In the Community Development Finance Lab, students study community capital markets through real client projects and produce working tools for organizations. "It was in line with my career interests," says Georges. "I took part in a JPMorgan Chase Community Development competition in New Orleans and created a business plan for affordable housing to replace homes lost in Hurricane Katrina. From our New School team, the Milano group worked up the financing and the Parsons group worked up the architecture. We were partners with Volunteers of America Greater New Orleans."
Georges' Milano education gave him entree to the Leadership Fellows program at the Port Authority of New York and New Jersey, a public agency that manages the airports, ports, and other transportation infrastructure of the New York-New Jersey metropolitan area and the World Trade Center site. Now, as a senior financial analyst in the Treasury Department of the Port Authority, he works with the debt management group to develop debt instruments (primarily consolidated bonds) to finance the agency's various capital projects.

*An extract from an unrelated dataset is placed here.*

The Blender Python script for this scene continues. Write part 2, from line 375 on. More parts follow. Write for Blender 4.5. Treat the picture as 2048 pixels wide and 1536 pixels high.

Of his experience at Milano, he particularly admired Milano School faculty members, who "always underscored the 'triple bottom line'" – the social, environmental, and financial costs and benefits of any policy decision. He stays in touch with many of his fellow students.
"They were a group of very passionate people," he says. "There is something about being in a classroom with people who really care about the projects they are working on and about leaving the world better than they found it."